• Goal of the exercise
Find how many lines of the listing below include the word "picture", then report the number by itself.

• Given data
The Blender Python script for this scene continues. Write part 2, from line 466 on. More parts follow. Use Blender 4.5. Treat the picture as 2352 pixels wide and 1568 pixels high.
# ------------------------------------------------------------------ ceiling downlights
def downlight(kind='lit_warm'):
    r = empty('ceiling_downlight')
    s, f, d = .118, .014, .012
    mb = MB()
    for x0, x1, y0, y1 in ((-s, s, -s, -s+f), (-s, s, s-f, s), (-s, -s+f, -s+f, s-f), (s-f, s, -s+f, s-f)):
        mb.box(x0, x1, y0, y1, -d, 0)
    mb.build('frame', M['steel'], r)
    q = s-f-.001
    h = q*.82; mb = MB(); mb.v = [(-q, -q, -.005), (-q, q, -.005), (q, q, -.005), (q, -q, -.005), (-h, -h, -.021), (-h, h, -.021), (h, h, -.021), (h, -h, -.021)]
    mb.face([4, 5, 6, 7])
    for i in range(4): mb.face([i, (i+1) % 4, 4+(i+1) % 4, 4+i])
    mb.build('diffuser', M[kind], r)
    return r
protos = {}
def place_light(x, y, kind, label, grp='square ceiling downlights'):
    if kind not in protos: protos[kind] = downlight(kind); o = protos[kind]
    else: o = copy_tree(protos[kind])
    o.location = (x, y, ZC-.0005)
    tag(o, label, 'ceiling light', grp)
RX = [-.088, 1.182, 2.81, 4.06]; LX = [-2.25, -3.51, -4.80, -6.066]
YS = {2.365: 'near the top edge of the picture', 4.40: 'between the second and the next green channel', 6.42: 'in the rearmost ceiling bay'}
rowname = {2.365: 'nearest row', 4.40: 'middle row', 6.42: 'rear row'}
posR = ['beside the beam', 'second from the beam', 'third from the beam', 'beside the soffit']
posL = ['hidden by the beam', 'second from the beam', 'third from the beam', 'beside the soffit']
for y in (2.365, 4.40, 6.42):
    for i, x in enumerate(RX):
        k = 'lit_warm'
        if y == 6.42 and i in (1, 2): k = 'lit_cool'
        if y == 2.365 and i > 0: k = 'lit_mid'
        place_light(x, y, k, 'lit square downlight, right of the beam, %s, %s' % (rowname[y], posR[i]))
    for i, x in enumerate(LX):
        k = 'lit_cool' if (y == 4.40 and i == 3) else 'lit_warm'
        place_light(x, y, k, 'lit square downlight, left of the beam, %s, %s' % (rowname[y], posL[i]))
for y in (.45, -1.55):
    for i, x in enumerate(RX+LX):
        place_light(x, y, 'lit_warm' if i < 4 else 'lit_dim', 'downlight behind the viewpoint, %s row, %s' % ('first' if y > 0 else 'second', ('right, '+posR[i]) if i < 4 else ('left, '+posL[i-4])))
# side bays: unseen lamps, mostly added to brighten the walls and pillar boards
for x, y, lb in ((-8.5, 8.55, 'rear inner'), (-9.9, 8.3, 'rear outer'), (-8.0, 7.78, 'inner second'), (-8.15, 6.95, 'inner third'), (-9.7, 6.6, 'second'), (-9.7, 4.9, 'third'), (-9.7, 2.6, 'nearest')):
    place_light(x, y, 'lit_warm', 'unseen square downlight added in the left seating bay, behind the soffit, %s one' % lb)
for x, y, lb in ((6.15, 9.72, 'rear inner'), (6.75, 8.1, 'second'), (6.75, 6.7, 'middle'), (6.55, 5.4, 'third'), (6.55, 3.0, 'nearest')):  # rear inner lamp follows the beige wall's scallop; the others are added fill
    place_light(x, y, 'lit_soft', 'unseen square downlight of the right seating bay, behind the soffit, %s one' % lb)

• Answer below
2